> Given instruction: Pick out each line with the word "scene" from the material that follows.

> Stored data:
- - - - -
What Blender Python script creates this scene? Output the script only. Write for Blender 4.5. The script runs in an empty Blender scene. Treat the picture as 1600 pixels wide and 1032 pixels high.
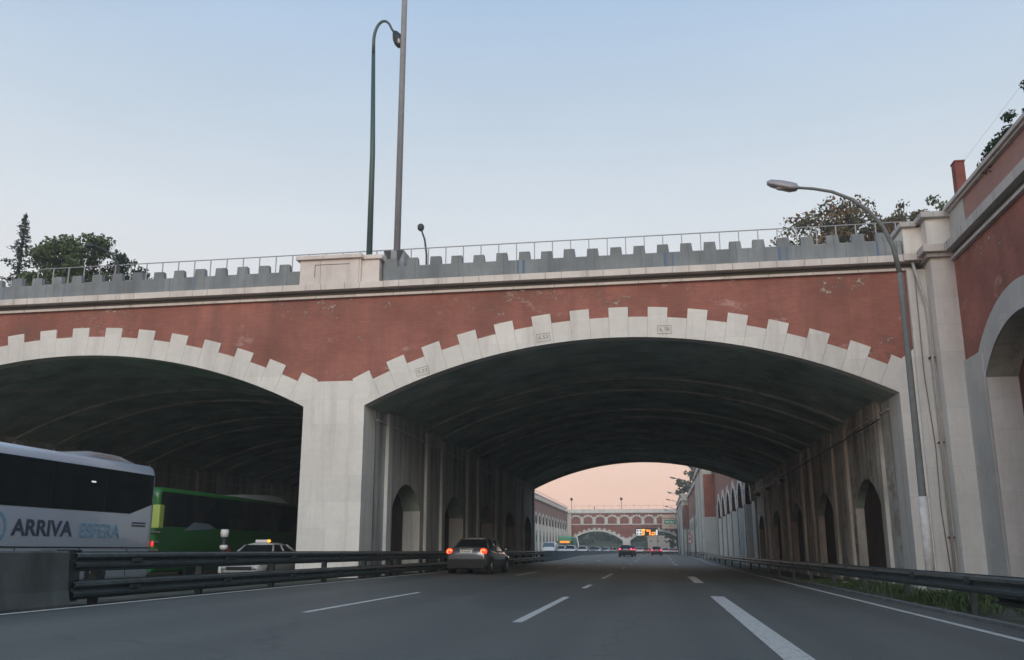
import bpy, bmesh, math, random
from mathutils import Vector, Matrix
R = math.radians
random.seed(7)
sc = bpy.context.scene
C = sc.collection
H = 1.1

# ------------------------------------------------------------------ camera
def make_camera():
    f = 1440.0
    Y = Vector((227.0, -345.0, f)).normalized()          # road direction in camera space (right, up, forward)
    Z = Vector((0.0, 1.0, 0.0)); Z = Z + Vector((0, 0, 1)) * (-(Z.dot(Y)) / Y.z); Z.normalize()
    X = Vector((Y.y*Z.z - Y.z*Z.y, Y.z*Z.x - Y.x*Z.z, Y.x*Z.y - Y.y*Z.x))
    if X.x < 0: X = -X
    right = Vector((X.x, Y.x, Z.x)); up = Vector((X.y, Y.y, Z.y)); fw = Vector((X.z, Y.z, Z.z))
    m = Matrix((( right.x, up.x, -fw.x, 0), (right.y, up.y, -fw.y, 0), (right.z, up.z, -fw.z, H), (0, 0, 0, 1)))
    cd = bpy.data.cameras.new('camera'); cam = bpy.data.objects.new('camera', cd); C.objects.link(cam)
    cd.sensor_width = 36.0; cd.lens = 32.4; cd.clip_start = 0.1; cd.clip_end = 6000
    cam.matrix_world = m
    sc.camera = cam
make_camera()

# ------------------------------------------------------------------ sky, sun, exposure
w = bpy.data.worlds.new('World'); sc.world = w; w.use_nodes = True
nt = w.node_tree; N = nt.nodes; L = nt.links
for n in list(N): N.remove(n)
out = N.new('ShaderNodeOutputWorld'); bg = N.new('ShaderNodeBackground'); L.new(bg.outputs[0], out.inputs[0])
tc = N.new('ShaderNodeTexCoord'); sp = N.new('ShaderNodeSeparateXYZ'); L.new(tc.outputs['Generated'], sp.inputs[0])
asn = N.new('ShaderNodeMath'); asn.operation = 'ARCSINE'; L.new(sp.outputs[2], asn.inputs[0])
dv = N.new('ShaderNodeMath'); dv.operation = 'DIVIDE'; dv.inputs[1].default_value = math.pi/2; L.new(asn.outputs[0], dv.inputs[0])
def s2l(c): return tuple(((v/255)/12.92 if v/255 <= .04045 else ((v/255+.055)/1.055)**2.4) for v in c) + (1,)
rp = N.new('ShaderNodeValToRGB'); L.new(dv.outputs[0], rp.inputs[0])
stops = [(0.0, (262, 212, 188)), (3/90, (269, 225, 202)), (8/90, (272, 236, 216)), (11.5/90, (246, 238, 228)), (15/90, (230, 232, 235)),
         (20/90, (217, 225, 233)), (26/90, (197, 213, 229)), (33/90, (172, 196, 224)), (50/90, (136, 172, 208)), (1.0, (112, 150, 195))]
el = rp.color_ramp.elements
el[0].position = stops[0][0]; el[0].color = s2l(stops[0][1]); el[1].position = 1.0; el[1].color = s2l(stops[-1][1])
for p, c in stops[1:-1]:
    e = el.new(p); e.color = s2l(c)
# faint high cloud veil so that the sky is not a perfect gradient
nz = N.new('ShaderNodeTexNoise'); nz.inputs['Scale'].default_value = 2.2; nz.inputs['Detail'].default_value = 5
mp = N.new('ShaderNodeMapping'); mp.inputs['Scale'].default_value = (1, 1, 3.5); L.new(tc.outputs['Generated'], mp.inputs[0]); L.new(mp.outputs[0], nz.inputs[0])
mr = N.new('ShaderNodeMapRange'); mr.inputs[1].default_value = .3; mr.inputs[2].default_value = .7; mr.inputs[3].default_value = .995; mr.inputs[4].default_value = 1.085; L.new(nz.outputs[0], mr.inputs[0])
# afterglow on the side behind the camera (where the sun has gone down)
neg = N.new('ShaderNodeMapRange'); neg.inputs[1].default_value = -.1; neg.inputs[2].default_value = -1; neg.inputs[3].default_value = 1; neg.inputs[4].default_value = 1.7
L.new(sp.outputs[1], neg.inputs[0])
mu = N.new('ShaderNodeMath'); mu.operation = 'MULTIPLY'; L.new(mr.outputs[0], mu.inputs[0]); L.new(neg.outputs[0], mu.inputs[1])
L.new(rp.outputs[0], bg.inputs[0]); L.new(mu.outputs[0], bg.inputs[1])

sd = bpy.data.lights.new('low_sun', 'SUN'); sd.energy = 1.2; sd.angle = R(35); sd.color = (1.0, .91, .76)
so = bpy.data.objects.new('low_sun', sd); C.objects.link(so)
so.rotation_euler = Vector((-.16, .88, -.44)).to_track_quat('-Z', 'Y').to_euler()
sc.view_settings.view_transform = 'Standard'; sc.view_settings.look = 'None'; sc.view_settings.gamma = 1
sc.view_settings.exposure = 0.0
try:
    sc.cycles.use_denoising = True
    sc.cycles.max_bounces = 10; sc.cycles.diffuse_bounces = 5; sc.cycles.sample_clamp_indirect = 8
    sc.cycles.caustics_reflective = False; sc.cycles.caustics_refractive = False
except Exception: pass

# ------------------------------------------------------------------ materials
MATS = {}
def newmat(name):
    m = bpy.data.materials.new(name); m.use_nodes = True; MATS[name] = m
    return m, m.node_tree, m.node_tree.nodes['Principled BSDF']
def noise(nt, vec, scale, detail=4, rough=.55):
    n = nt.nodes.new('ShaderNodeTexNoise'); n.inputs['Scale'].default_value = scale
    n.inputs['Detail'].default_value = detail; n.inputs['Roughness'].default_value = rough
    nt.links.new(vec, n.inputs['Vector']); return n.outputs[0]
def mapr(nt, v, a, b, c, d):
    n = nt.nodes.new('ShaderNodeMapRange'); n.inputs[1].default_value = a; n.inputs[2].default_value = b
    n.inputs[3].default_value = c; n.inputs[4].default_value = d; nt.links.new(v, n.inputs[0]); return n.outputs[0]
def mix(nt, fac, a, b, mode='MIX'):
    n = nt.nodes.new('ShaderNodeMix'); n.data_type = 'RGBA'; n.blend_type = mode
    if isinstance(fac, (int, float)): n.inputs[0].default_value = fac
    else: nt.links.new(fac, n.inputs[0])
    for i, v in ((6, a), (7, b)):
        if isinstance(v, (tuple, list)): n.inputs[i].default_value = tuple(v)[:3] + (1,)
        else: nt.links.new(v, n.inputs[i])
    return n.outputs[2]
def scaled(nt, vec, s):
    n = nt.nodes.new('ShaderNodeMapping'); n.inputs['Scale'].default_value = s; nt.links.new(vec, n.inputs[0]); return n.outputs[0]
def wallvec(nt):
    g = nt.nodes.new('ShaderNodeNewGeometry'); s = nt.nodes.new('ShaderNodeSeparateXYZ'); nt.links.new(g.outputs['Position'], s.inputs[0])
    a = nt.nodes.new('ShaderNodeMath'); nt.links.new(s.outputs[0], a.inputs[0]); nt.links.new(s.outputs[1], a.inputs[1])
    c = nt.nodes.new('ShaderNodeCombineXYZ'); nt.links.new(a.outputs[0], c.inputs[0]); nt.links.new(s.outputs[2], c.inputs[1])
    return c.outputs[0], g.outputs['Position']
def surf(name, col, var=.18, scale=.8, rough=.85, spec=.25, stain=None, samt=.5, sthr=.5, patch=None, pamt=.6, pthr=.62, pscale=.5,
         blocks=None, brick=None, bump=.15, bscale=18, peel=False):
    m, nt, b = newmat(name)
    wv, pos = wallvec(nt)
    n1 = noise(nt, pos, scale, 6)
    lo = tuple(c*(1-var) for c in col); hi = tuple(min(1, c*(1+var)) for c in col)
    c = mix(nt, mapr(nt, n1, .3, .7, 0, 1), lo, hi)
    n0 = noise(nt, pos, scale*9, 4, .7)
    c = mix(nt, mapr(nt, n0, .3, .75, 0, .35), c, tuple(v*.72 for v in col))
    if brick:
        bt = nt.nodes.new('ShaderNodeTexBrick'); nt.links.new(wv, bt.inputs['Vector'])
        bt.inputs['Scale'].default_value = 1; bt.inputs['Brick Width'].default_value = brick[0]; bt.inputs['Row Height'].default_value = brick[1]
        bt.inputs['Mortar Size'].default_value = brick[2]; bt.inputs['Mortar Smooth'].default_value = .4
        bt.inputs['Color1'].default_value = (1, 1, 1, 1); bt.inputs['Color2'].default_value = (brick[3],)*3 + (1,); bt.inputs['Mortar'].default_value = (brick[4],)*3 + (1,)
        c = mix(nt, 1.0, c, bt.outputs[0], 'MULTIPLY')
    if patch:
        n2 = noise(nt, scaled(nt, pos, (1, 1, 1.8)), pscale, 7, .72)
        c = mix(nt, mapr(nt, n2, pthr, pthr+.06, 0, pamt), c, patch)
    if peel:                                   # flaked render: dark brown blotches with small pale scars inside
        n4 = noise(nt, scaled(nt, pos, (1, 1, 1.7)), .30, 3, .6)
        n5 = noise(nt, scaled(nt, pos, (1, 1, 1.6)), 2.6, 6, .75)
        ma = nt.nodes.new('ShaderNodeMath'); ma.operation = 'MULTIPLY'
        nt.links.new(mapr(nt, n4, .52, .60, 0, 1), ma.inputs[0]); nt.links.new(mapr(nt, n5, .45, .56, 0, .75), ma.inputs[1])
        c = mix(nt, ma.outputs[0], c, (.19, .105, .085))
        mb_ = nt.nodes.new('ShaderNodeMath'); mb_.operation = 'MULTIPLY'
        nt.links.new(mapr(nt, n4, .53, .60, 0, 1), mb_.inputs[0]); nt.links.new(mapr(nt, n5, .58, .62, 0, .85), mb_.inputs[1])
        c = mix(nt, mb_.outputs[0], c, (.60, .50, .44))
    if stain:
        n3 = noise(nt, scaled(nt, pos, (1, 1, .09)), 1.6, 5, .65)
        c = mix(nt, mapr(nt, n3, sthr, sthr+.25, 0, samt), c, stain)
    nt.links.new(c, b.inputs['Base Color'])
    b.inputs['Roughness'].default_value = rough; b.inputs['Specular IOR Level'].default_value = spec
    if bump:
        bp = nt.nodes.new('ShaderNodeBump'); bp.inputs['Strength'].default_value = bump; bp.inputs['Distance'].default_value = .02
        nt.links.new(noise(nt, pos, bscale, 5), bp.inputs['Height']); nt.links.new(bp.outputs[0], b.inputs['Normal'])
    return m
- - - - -
> Reply:
What Blender Python script creates this scene? Output the script only. Write for Blender 4.5. The script runs in an empty Blender scene. Treat the picture as 1600 pixels wide and 1032 pixels high.
sc = bpy.context.scene